From ASHRAE Journal Newsletter, June 28, 2021

Annual mean temperature has increased in the United States by about 1.8°F (1.0°C) since 1901 (similar to the global increase in temperature), with larger increases occurring in the western and northern U.S. Globally, nearly all land areas have warmed, with the greatest warming happening in central Asia and eastern Brazil, according to the new chapter on climate change in the 2021 ASHRAE Handbook—Fundamentals written by ASHRAE Technical Committee (TC) 2.5, Global Climate Change.

Designs that are developed and executed based on historical climate assumptions can pose a risk to occupants because the systems could overestimate their own capabilities and capacity to maintain safe indoor environmental conditions, according to the Handbook chapter. Designers must consider how their designs can adapt when—not if—conditions change.

The new chapter on climate change serves as a fundamental primer on climate science, mitigation and adaptation as it relates to the built environment. The chapter addresses how designers of buildings and their systems can adapt to climate change.

“What designers need to understand is that the external climate, a critically important boundary condition of these design methods, has changed and is changing. Existing vulnerabilities in HVAC design, and buildings that depend on them, are made worse by the observed and expected changes in climate,” according to the Handbook chapter.

What’s in the Chapter?

The chapter also stresses the importance of cultivating climate change literacy among building designers and operators.

“Ethics state that engineers shall hold paramount the safety, health and welfare of the public in the performance of their professional duties. Therefore, it is prudent for those in the HVAC&R industry to develop climate literacy to better understand climate-related risks to clients, communities and their own practice, so that they can work to mitigate and adapt its effects as applied through the lens of the built environment,” TC 2.5 told ASHRAE Journal.

The chapter begins with an overview of climate science, which summarizes the latest available scientific information relevant to the design and operation of buildings and their systems. Next, it addresses strategies for mitigation. Finally, it provides designers with an overview of climate adaptation, i.e., identifying risk and creating agile designs for resilient buildings.

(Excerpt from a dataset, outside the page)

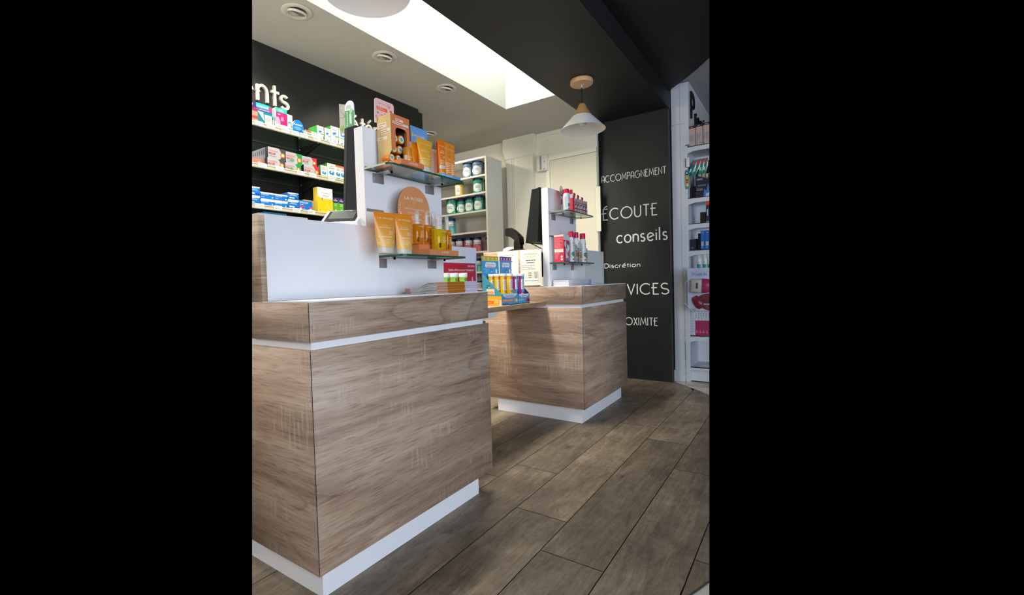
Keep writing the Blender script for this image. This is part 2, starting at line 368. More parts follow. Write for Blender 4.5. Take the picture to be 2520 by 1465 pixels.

The chapter complements existing ASHRAE guidance on minimizing the environmental impact of the buildings and their systems through building energy and water efficiency standards, guidance on reducing emissions and phasing out high-global warming potential (GWP) refrigerants.

With the current rate of change in policy and technical guidance, TC 2.5 expects to update the climate change chapter every Handbook revision cycle and could update the chapter more frequently through ASHRAE Handbook Online. TC 2.5 also plans to recommend revisions to the “ASHRAE Position Document on Climate Change” once the United Nations’ Intergovernmental Panel on Climate Change publicly releases its Sixth Assessment Report (AR6) report.

As climate change affects all aspects of the built environment, TC 2.5 is encouraging close collaboration among all members, chapters, committees and partners. The committee is coordinating with other ASHRAE committees—including Standing Standards Project Committees 90.1, 189.1 and the multidisciplinary task group on low-GWP refrigerants—to develop guidance on projected climatic information use, climate risk assessments, building decarbonization and regionalized adaptation recommendations.